Uno de los momentos más virtuosos de la narración de de Gallo es el relato “Toda la gente sola”, relato donde –en el marco de un ridículo programa sanitario encarado por el Gobierno de la Ciudad para erradicar una plaga de palomas– los halcones, humanizados, revolotean, haciendo cola a la espera de ser aceptados. Halcón peregrino. La literatura nos habla en ese vuelo de espera y postergación.
Sorteando con felicidad el riesgo de caer en el patetismo, Gallo apela al humor para resolver el pasaje de una visita al geriátrico, de donde –supongo– muchas veces uno no querría quedarse un minuto sin salir volando, cuando ya no quedan fuerzas para afrontar siquiera el deseo del vuelo. Quizás la única manera de salir de un geriátrico sea en las garras de un halcón. La misma fuerza que es capaz de meternos de cabeza a un telo.

“El ruido de las mil moscas” me interpela personalmente. Las moscas son para mí siempre un tema convocante, al punto que he publicado un conjunto de ensayos sobre su presencia en la biblioteca de mis afinidades electivas. Esas imbéciles moscas, título que tomé prestado de una frase de una intervención de Oscar Masotta. Al escribir ese libro sobre las moscas volví imaginariamente a una época en que no había infancia argentina sin zoológico. En esa infancia está escrito el relato de Gallo. La ñata contra el vidrio en ese sopor que se tiene cuando se cuenta el paseo al zoológico de cuando se es chico. Lo que vuelvo a descubrir con ella es que siempre aparece un Lucas un Federico que te rescatan de la asfixia; la peor de todas, la de los lugares abiertos.
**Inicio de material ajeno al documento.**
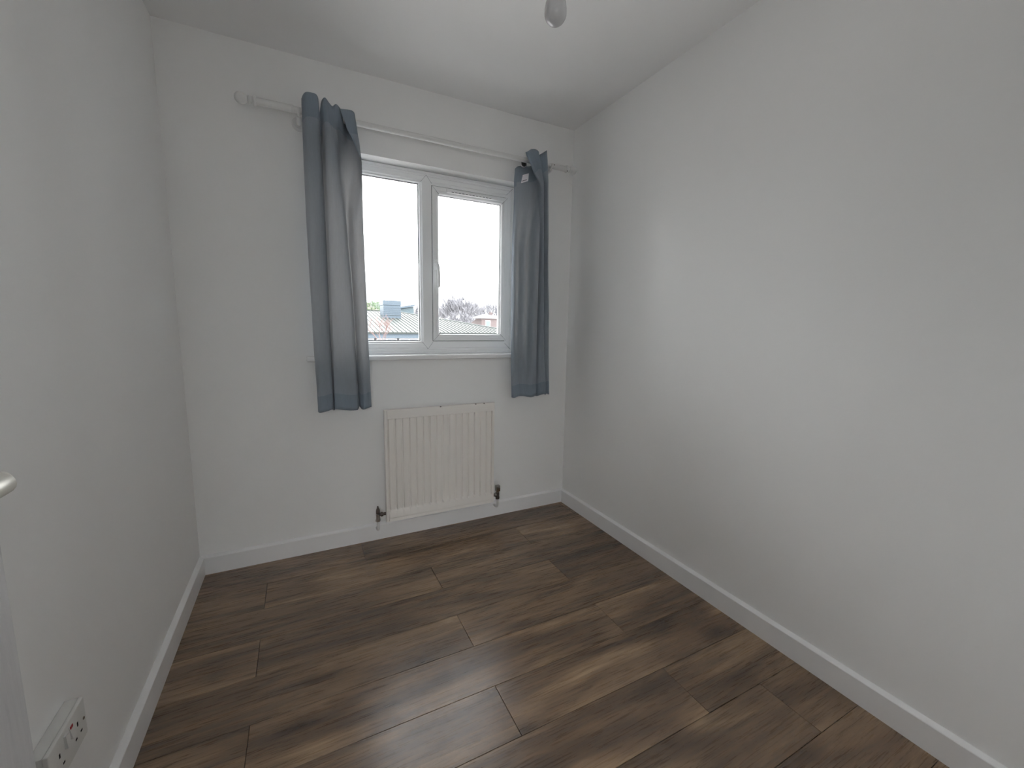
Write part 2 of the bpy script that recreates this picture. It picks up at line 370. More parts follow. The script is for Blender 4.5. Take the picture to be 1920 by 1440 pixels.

Como Olivia Gallo, yo también creo que lo primero es el relámpago; el trueno viene después. Y es por ese extraño misterio que va de la imagen al sonido, del ver al decir, un libro consigue a veces articular ese extraordinario fenómeno relacional que acontece en el cielo y hace real la tormenta, lluvia, tempestad. El relámpago va del anuncio a la promesa, del mismo modo que lo hace un libro con una escritura posible.
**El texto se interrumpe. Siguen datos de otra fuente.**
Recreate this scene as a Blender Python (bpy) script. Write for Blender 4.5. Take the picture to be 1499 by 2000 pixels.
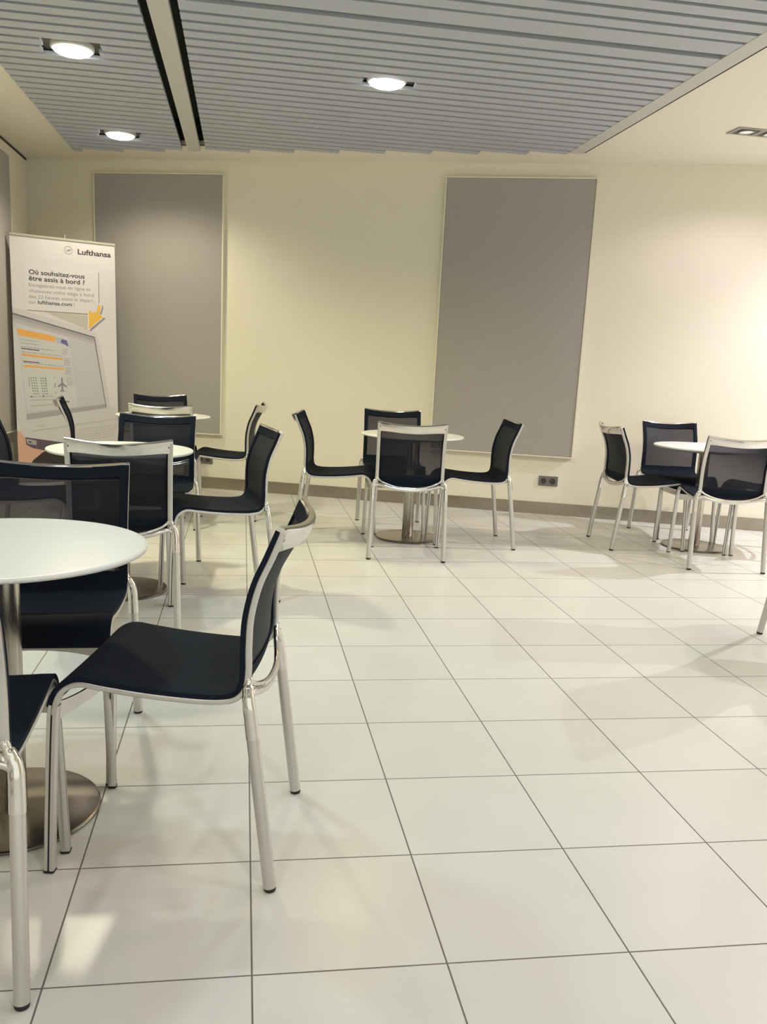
import bpy, bmesh, math, random
from mathutils import Vector, Matrix
from mathutils.geometry import tessellate_polygon

# ------------------------------------------------------------------ scene
for o in list(bpy.data.objects):
    bpy.data.objects.remove(o)
SC = bpy.context.scene
COL = SC.collection
R = math.radians
random.seed(4)

# world axes follow the floor tiles and the ceiling slats; the far wall runs obliquely
A = R(19.392)
SA, CA = math.sin(A), math.cos(A)
TILE = 0.41
CEIL = 2.854
SLAT_Z = 2.82

# ------------------------------------------------------------------ camera
yaw, pitch, roll = 0.159797, 0.202843, 0.048865
F = Vector((math.sin(yaw) * math.cos(pitch), math.cos(yaw) * math.cos(pitch), -math.sin(pitch)))
R0 = Vector((math.cos(yaw), -math.sin(yaw), 0))
U0 = R0.cross(F)
RT = R0 * math.cos(roll) + U0 * math.sin(roll)
UP = -R0 * math.sin(roll) + U0 * math.cos(roll)
cam_d = bpy.data.cameras.new('camera')
cam = bpy.data.objects.new('camera', cam_d)
COL.objects.link(cam)
M = Matrix.Identity(4)
for i in range(3):
    M[i][0], M[i][1], M[i][2] = RT[i], UP[i], -F[i]
M.translation = Vector((-0.0367, -1.5662, 1.2467))
cam.matrix_world = M
cam_d.sensor_fit = 'VERTICAL'
cam_d.sensor_height = 36.0
cam_d.lens = 1690.796 / 2000 * 36.0
cam_d.shift_x = (749.5 - 737.53) / 2000
cam_d.shift_y = (1049.12 - 1000) / 2000
cam_d.clip_start = 0.02
SC.camera = cam

SC.view_settings.view_transform = 'Standard'
SC.view_settings.look = 'None'
SC.view_settings.gamma = 1.0
SC.view_settings.use_curve_mapping = False
SC.view_settings.exposure = 0.05

# ------------------------------------------------------------------ world and lamps
wd = bpy.data.worlds.new('world')
SC.world = wd
wd.use_nodes = True
wd.node_tree.nodes['Background'].inputs[0].default_value = (0.98, 1.0, 0.84, 1)
wd.node_tree.nodes['Background'].inputs[1].default_value = 1.15  # added fill: brightens the walls through the side left open behind the camera


def spot(name, x, y, z, power, color, radius=0.09, size=150, blend=0.6, aim=None):
    d = bpy.data.lights.new(name, 'SPOT')
    d.energy = power
    d.color = color
    d.shadow_soft_size = radius
    d.spot_size = R(size)
    d.spot_blend = blend
    o = bpy.data.objects.new(name, d)
    COL.objects.link(o)
    o.location = (x, y, z)
    if aim is not None:
        o.rotation_euler = (Vector(aim) - Vector((x, y, z))).to_track_quat('-Z', 'Y').to_euler()
    return o


# (x, y, power, colour) of the round downlights among the slats; the first three are in view
DOWNLIGHTS = [(-0.994, 3.835, 205, (1.0, .95, .66)), (-0.998, 5.765, 92, (1.0, .90, .66)), (0.762, 3.860, 66, (1.0, .84, .30)),
              (0.762, 1.95, 34, (.60, .92, 1.0)), (-0.994, 1.95, 82, (.74, .97, 1.0)),
              (0.762, 0.05, 30, (.90, .87, 1.0)), (-0.994, 0.05, 6, (1.0, .95, .92)),
              (0.762, -1.85, 95, (1.0, .98, .97)), (-0.994, -1.85, 78, (1.0, .94, .95))]
for x, y, pw, c in DOWNLIGHTS:
    spot('downlight_lamp', x, y, 2.79, pw, c)
# twin spotlights in the plaster ceiling on the right (x, y, power, colour)
TWINS = [(3.35, 4.22, 26, (1.0, .80, .97)), (3.30, 2.25, 42, (1.0, .72, .74)), (3.30, 0.30, 32, (1.0, .93, .60)), (5.25, 3.77, 330, (.93, .92, 1.0)), (5.25, 1.60, 175, (1.0, .98, .94))]

# ------------------------------------------------------------------ material helpers


def new_mat(name):
    m = bpy.data.materials.new(name)
    m.use_nodes = True
    nt = m.node_tree
    b = nt.nodes['Principled BSDF']
    return m, nt, b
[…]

Y, acentuando el pasaje de lo posible a lo concreto, “El susurrador de caballos” es un relato clave en tanto introduce un elemento distorsivo que deshace el carácter categórico que parece presumir el título. Hay una chica que llora. Sabremos que la causa última es comercial. La venta de la yegua colorada Dimitra la ha hecho desaparecer del paisaje de sus ojos. Frente a ella hay otra presencia (Tomi). Lo inevitable del llanto es el hecho clave un relato que traduce una determinación simbólica y da al libro de Gallo un cuerpo propio ligado a una tradición todavía viva. Por eso, en otro pasaje del mismo relato, se nos cuenta que el abuelo muere y es reemplazado por una especie de estatua, una imagen petrificada y un poco grotesca, montando a un caballo llamado Falstaff, como el personaje de Shakespeare retomado en la memorable comedia lírica de Giuseppe Verdi y en el cine de Orson Welles.